Do this: Copy out the listing exactly.

####

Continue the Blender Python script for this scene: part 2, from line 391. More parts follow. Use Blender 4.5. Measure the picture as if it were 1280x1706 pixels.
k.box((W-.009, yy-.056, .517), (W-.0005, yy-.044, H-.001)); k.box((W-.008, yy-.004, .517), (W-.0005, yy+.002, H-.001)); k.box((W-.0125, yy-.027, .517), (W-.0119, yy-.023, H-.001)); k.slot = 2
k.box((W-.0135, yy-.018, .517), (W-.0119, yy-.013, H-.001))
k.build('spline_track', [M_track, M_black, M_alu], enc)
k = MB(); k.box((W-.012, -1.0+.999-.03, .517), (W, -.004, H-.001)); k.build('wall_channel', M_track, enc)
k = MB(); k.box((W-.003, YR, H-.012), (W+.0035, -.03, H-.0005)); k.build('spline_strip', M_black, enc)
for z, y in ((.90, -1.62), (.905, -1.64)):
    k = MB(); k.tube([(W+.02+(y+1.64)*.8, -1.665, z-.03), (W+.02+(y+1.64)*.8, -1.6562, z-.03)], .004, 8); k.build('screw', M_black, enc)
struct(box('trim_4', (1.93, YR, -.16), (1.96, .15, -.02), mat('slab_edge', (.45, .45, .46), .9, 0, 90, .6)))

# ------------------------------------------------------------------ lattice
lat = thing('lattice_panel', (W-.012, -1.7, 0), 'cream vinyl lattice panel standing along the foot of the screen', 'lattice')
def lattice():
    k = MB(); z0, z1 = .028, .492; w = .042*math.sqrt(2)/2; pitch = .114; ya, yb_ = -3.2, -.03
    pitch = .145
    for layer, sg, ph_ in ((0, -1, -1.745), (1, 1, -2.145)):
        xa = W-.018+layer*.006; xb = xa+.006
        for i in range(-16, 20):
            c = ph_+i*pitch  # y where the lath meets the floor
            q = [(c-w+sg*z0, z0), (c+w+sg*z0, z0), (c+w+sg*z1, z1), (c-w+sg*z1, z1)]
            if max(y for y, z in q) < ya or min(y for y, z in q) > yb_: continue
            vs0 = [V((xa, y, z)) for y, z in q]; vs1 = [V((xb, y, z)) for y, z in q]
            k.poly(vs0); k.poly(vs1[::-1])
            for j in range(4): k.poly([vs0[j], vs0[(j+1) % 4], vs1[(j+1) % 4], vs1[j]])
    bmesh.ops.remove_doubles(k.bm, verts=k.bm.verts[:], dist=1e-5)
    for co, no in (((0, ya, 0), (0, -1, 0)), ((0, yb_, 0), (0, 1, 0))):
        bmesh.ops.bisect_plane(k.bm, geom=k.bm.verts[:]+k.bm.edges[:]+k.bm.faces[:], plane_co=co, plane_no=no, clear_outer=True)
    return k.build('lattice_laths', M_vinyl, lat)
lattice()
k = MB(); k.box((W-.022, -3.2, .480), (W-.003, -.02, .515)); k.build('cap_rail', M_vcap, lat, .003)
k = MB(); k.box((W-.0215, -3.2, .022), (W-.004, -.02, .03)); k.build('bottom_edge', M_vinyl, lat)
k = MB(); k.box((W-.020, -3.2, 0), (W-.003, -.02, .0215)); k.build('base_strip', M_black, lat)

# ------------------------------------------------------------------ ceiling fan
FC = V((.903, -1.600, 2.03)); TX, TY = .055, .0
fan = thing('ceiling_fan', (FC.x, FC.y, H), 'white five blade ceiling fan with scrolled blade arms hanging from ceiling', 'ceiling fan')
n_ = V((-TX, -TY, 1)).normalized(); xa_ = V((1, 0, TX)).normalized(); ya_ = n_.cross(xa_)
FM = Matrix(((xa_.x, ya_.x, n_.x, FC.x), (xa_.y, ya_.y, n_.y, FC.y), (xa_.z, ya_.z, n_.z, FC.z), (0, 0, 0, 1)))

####

Reply to the exercise:
Continue the Blender Python script for this scene: part 2, from line 391. More parts follow. Use Blender 4.5. Measure the picture as if it were 1280x1706 pixels.
k.box((W-.009, yy-.056, .517), (W-.0005, yy-.044, H-.001)); k.box((W-.008, yy-.004, .517), (W-.0005, yy+.002, H-.001)); k.box((W-.0125, yy-.027, .517), (W-.0119, yy-.023, H-.001)); k.slot = 2
k.box((W-.0135, yy-.018, .517), (W-.0119, yy-.013, H-.001))
k.build('spline_track', [M_track, M_black, M_alu], enc)
k = MB(); k.box((W-.012, -1.0+.999-.03, .517), (W, -.004, H-.001)); k.build('wall_channel', M_track, enc)
k = MB(); k.box((W-.003, YR, H-.012), (W+.0035, -.03, H-.0005)); k.build('spline_strip', M_black, enc)
for z, y in ((.90, -1.62), (.905, -1.64)):
    k = MB(); k.tube([(W+.02+(y+1.64)*.8, -1.665, z-.03), (W+.02+(y+1.64)*.8, -1.6562, z-.03)], .004, 8); k.build('screw', M_black, enc)
struct(box('trim_4', (1.93, YR, -.16), (1.96, .15, -.02), mat('slab_edge', (.45, .45, .46), .9, 0, 90, .6)))

# ------------------------------------------------------------------ lattice
lat = thing('lattice_panel', (W-.012, -1.7, 0), 'cream vinyl lattice panel standing along the foot of the screen', 'lattice')
def lattice():
    k = MB(); z0, z1 = .028, .492; w = .042*math.sqrt(2)/2; pitch = .114; ya, yb_ = -3.2, -.03
    pitch = .145
    for layer, sg, ph_ in ((0, -1, -1.745), (1, 1, -2.145)):
        xa = W-.018+layer*.006; xb = xa+.006
        for i in range(-16, 20):
            c = ph_+i*pitch  # y where the lath meets the floor
            q = [(c-w+sg*z0, z0), (c+w+sg*z0, z0), (c+w+sg*z1, z1), (c-w+sg*z1, z1)]
            if max(y for y, z in q) < ya or min(y for y, z in q) > yb_: continue
            vs0 = [V((xa, y, z)) for y, z in q]; vs1 = [V((xb, y, z)) for y, z in q]
            k.poly(vs0); k.poly(vs1[::-1])
            for j in range(4): k.poly([vs0[j], vs0[(j+1) % 4], vs1[(j+1) % 4], vs1[j]])
    bmesh.ops.remove_doubles(k.bm, verts=k.bm.verts[:], dist=1e-5)
    for co, no in (((0, ya, 0), (0, -1, 0)), ((0, yb_, 0), (0, 1, 0))):
        bmesh.ops.bisect_plane(k.bm, geom=k.bm.verts[:]+k.bm.edges[:]+k.bm.faces[:], plane_co=co, plane_no=no, clear_outer=True)
    return k.build('lattice_laths', M_vinyl, lat)
lattice()
k = MB(); k.box((W-.022, -3.2, .480), (W-.003, -.02, .515)); k.build('cap_rail', M_vcap, lat, .003)
k = MB(); k.box((W-.0215, -3.2, .022), (W-.004, -.02, .03)); k.build('bottom_edge', M_vinyl, lat)
k = MB(); k.box((W-.020, -3.2, 0), (W-.003, -.02, .0215)); k.build('base_strip', M_black, lat)

# ------------------------------------------------------------------ ceiling fan
FC = V((.903, -1.600, 2.03)); TX, TY = .055, .0
fan = thing('ceiling_fan', (FC.x, FC.y, H), 'white five blade ceiling fan with scrolled blade arms hanging from ceiling', 'ceiling fan')
n_ = V((-TX, -TY, 1)).normalized(); xa_ = V((1, 0, TX)).normalized(); ya_ = n_.cross(xa_)
FM = Matrix(((xa_.x, ya_.x, n_.x, FC.x), (xa_.y, ya_.y, n_.y, FC.y), (xa_.z, ya_.z, n_.z, FC.z), (0, 0, 0, 1)))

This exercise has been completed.